3. Examples. For, at this rate, any very ignorant person, who can but make a proposition, and knows what he means when he says ay or no, may make a million of propositions of whose truth he may be infallibly certain, and yet not know one thing in the world thereby; v.g. "what is a soul, is a soul,"; or, "a soul is a soul"; "a spirit is a spirit"; "a fetiche is a fetiche," &c. These all being equivalent to this proposition, viz. what is, is; i.e. what hath existence, hath existence; or, who hath a soul, hath a soul. What is this more than trifling with words? It is but like a monkey shifting his oyster from one hand to the other: and had he but words, might no doubt have said, "Oyster in right hand is subject, and oyster in left hand is predicate": and so might have made a self-evident proposition of oyster, i.e. oyster is oyster; and yet, with all this, not have been one whit the wiser or more knowing: and that way of handling the matter would much at once have satisfied the monkey's hunger, or a man's understanding, and they would have improved in knowledge and bulk together.

How identical propositions are trifling. I know there are some who, because identical propositions are self-evident, show a great concern for them, and think they do great service to philosophy by crying them up; as if in them was contained all knowledge, and the understanding were led into all truth by them only. I grant as forwardly as any one, that they are all true and self-evident. I grant further, that the foundation of all our knowledge lies in the faculty we have of perceiving the same idea to be the same, and of discerning it from those that are different; as I have shown in the foregoing chapter. But how that vindicates the making use of identical propositions, for the improvement of knowledge, from the imputation of trifling, I do not see. Let any one repeat, as often as he pleases, that "the will is the will," or lay what stress on it he thinks fit;of what use is this, and an infinite the like propositions, for the enlarging our knowledge? Let a man abound, as much as the plenty of words which he has will permit, in such propositions as these: "a law is a law," and "obligation is obligation"; "right is right," and "wrong is wrong":- will these and the like ever help him to an acquaintance with ethics, or instruct him or others in the knowledge of morality? Those who know not, nor perhaps ever will know, what is right and what is wrong, nor the measures of them, can with as much assurance make, and infallibly know, the truth of these and all such propositions, as he that is best instructed in morality can do.

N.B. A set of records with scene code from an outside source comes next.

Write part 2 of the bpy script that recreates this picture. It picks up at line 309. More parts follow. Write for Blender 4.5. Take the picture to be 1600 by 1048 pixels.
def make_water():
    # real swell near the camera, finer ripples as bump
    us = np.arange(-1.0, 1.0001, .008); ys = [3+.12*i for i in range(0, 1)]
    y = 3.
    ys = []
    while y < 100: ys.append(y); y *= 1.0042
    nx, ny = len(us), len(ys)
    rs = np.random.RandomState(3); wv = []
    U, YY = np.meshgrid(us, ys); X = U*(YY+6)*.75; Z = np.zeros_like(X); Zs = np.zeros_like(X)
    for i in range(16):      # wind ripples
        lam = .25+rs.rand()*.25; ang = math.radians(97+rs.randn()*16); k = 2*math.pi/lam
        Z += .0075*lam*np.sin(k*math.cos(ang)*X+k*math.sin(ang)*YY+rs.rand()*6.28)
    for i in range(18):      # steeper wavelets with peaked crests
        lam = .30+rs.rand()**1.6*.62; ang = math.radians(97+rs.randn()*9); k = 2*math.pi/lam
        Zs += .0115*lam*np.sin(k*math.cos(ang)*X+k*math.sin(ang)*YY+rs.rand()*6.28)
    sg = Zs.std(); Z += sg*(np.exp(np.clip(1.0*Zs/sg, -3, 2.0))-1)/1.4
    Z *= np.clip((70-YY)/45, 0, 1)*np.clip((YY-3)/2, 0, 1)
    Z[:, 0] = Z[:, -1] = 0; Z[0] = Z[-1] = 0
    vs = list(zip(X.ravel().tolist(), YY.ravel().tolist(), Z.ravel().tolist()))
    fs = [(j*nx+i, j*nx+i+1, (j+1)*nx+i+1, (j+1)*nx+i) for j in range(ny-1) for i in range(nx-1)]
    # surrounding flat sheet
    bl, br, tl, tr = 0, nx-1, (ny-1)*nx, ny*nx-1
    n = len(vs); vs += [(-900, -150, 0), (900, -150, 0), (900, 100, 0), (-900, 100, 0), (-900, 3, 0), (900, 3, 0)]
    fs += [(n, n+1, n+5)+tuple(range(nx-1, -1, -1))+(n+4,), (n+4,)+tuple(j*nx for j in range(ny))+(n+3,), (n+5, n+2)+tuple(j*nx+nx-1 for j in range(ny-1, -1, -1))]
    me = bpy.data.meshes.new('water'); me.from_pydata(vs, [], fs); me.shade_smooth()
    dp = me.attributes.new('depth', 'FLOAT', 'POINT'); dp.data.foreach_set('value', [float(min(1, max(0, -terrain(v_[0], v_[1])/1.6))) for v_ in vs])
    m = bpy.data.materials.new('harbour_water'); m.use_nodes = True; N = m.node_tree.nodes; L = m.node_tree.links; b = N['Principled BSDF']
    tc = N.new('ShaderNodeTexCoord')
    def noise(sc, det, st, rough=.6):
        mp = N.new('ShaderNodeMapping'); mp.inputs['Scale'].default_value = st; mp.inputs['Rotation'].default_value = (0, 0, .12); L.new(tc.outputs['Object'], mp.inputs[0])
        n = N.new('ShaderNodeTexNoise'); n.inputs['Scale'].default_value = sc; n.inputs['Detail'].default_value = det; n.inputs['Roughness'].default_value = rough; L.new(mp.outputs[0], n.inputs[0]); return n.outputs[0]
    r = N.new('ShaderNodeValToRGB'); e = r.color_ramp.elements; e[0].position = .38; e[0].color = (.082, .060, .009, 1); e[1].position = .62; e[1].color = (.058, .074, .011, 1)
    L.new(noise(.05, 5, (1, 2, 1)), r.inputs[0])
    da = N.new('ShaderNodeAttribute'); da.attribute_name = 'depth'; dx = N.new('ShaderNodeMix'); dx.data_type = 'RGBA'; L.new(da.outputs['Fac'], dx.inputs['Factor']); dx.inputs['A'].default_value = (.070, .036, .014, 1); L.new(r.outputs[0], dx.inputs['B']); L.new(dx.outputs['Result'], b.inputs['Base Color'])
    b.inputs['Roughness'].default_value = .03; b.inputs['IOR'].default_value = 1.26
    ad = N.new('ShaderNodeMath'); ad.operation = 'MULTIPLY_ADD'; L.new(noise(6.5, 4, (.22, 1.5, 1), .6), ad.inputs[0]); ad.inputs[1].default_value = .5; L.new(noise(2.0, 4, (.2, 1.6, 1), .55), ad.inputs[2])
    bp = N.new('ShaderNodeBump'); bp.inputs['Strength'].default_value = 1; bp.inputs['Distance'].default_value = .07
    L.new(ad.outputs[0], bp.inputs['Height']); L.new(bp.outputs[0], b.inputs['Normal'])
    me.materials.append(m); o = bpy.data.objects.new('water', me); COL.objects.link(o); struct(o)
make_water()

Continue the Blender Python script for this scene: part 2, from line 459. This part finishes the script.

But what advance do such propositions give in the knowledge of anything necessary or useful for their conduct?

He would be thought to do little less than trifle, who, for the enlightening the understanding in any part of knowledge, should be busy with identical propositions and insist on such maxims as these:

"substance is substance," and "body is body"; "a vacuum is a vacuum," and "a vortex is a vortex"; "a centaur is a centaur," and "a chimera is a chimera," &c. For these and all such are equally true, equally certain, and equally self-evident. But yet they cannot but be counted trifling, when made use of as principles of instruction, and stress laid on them as helps to knowledge; since they teach nothing but what every one who is capable of discourse knows without being told, viz. that the same term is the same term, and the same idea the same idea. And upon this account it was that I formerly did, and do still think, the offering and inculcating such propositions, in order to give the understanding any new light, or inlet into the knowledge of things, no better than trifling.